> Requirement: In the entries below, identify every line with the string "finishes" and copy it.

> Items:
## Start
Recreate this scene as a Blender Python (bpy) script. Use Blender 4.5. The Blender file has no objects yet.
## End
## Start
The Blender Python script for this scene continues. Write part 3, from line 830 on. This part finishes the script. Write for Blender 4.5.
## End
## Start
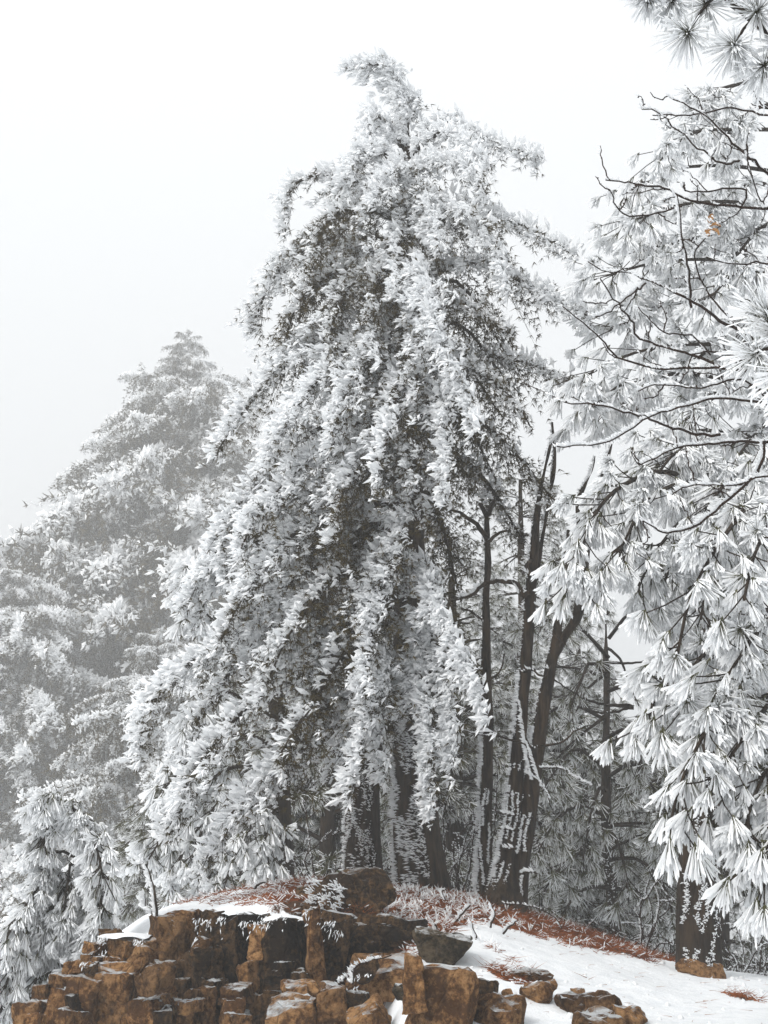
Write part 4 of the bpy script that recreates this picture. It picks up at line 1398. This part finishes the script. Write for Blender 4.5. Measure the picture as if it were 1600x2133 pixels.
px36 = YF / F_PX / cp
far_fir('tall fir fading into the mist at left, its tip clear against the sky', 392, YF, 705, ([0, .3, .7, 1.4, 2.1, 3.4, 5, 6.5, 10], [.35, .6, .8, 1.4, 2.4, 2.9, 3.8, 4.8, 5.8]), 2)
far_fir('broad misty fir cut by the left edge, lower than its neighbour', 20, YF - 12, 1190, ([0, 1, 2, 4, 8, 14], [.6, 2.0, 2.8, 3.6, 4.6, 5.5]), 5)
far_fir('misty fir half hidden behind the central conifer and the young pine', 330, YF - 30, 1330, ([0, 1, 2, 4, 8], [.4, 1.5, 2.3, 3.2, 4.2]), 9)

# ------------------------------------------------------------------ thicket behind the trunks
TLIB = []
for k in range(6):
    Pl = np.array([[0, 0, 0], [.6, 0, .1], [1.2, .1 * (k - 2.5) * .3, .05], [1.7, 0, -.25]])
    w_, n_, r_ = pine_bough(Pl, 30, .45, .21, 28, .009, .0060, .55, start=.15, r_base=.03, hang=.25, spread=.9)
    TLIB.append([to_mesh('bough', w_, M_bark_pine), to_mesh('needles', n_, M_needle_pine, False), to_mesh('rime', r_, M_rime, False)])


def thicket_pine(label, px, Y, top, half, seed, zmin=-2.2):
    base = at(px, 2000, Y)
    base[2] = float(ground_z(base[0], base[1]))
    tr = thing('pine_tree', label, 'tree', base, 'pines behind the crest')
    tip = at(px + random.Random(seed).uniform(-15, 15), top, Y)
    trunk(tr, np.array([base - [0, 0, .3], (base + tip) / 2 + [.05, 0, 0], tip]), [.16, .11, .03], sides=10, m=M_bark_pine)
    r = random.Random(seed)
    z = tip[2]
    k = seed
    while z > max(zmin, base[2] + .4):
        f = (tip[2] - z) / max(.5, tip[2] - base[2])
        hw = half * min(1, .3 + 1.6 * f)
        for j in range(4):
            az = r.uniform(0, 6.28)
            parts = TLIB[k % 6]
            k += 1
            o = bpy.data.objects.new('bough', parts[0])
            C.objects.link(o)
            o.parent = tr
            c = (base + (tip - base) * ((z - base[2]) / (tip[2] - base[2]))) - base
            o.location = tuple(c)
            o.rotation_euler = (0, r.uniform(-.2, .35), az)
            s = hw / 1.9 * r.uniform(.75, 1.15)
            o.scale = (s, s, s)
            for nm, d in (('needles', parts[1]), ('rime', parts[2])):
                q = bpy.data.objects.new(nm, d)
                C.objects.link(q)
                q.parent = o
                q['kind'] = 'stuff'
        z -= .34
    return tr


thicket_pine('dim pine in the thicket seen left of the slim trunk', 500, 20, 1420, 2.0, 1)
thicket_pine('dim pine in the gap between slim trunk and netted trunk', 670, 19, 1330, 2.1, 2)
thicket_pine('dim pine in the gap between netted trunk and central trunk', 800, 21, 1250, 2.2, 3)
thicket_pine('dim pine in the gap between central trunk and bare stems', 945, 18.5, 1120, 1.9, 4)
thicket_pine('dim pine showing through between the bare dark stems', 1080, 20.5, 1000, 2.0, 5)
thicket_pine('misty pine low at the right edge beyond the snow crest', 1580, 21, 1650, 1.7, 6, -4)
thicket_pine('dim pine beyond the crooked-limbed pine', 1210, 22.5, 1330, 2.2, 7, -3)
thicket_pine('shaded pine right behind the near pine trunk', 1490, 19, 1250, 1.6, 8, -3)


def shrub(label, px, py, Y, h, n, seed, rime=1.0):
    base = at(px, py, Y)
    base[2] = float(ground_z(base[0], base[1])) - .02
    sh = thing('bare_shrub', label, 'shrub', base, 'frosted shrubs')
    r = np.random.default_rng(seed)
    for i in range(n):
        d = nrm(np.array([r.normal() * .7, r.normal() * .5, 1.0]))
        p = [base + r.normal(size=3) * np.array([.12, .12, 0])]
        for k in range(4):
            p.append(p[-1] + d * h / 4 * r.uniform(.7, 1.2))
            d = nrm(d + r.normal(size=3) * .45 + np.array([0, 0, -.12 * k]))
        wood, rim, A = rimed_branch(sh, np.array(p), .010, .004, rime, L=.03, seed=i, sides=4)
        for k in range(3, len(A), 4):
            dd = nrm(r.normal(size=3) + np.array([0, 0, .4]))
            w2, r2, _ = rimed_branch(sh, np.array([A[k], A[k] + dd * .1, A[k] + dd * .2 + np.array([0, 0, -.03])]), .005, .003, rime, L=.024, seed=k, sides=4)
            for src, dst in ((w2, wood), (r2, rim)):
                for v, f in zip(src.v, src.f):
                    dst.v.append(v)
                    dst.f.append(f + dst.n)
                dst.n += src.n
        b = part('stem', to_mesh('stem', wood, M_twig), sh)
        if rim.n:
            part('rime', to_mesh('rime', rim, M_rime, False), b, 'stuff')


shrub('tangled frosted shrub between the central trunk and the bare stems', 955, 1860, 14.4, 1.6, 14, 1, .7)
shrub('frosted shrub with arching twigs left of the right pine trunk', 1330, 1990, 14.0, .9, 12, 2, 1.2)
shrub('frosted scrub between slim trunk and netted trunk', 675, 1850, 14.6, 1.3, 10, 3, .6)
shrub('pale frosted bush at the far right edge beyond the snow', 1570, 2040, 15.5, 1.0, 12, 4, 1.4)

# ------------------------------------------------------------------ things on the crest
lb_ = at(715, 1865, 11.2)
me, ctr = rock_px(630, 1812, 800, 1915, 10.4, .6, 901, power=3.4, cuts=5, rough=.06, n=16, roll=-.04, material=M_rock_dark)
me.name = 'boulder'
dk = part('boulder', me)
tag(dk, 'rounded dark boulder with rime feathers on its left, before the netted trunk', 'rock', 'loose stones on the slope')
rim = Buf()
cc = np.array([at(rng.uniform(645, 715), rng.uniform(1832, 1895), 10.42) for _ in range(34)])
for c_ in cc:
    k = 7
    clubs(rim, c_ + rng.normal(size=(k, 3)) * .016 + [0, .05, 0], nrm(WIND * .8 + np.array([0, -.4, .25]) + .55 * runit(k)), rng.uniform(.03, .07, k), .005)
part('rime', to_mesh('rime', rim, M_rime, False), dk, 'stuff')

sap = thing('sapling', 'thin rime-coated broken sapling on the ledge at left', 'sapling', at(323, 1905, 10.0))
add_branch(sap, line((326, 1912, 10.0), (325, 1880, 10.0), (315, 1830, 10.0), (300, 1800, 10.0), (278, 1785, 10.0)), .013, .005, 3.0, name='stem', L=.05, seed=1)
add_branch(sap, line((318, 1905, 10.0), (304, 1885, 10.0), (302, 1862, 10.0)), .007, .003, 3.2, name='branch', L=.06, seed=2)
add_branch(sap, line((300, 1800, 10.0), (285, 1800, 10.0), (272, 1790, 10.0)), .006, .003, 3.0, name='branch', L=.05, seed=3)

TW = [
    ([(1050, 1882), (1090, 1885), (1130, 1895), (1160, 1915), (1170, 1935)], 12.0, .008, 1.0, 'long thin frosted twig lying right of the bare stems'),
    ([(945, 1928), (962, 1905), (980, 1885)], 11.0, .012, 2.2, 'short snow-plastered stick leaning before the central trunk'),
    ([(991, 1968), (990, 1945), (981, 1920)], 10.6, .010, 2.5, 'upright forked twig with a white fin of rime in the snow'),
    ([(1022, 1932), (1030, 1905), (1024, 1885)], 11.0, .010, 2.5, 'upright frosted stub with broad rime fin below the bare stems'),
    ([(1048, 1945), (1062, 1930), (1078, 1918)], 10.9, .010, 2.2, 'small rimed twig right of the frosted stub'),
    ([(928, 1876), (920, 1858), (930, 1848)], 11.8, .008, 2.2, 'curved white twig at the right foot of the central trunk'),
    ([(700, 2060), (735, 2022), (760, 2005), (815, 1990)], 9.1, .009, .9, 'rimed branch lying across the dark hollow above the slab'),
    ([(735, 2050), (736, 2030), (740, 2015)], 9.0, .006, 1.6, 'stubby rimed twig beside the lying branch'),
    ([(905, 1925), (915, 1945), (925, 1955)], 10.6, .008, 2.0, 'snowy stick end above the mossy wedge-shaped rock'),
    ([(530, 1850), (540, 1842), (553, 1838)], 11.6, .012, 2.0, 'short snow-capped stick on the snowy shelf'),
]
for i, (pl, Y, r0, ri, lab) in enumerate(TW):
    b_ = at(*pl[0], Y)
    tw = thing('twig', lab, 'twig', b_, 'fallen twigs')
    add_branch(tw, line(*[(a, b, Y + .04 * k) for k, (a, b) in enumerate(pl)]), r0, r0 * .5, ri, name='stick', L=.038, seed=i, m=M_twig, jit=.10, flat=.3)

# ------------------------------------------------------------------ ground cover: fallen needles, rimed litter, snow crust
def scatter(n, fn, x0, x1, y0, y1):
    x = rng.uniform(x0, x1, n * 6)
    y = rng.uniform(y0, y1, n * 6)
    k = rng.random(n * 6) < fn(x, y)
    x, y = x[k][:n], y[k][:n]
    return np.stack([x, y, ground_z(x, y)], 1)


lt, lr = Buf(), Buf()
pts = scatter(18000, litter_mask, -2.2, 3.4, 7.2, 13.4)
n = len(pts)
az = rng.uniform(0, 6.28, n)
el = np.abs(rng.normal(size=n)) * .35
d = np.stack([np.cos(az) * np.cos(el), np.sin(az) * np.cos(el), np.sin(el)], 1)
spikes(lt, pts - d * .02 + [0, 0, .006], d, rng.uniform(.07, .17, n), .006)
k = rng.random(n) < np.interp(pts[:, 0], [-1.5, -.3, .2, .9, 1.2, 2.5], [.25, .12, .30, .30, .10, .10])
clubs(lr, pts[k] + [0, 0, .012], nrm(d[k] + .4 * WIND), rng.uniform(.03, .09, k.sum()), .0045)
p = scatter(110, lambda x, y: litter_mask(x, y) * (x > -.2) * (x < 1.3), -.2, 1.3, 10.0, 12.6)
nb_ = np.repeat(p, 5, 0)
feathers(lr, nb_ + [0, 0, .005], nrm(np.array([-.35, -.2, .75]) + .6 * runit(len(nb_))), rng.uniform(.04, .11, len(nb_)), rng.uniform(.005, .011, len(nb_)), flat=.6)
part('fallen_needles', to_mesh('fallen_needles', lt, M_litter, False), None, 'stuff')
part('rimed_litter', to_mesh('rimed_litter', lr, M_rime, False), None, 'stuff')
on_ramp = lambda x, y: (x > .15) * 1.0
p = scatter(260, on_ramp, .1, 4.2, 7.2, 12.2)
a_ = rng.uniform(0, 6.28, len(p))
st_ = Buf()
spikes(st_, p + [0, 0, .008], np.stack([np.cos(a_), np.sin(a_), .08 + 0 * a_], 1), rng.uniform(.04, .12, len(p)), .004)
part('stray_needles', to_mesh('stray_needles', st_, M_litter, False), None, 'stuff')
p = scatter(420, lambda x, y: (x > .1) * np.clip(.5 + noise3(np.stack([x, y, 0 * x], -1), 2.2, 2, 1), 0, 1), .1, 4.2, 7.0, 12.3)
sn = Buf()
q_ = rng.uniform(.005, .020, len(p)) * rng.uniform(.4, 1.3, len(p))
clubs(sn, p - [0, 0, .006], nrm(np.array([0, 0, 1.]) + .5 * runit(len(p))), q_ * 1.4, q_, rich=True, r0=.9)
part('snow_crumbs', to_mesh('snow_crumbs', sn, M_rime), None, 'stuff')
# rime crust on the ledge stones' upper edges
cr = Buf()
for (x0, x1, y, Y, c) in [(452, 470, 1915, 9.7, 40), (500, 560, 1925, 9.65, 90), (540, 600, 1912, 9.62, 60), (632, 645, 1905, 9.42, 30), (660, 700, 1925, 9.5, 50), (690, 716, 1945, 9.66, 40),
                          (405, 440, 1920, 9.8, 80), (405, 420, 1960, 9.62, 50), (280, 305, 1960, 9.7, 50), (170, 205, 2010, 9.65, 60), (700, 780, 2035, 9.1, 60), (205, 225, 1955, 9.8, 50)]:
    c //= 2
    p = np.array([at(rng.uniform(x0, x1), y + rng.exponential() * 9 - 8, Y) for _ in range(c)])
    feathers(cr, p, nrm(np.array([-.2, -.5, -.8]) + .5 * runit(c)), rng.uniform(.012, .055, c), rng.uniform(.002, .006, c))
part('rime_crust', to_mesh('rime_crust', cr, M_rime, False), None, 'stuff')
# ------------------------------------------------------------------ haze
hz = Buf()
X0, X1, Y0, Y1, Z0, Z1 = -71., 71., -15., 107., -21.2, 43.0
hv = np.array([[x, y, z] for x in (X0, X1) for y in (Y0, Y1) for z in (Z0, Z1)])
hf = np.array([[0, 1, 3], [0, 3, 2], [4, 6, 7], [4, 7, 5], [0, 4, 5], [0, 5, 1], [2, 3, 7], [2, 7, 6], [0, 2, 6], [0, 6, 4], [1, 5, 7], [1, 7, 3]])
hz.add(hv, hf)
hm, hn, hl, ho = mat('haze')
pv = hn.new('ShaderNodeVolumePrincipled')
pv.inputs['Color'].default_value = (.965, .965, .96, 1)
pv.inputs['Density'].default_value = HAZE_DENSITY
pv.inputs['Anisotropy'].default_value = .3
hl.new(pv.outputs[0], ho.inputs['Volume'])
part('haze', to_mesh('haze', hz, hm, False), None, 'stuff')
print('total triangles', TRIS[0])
## End
> Exercise answer:
The Blender Python script for this scene continues. Write part 3, from line 830 on. This part finishes the script. Write for Blender 4.5.
Write part 4 of the bpy script that recreates this picture. It picks up at line 1398. This part finishes the script. Write for Blender 4.5. Measure the picture as if it were 1600x2133 pixels.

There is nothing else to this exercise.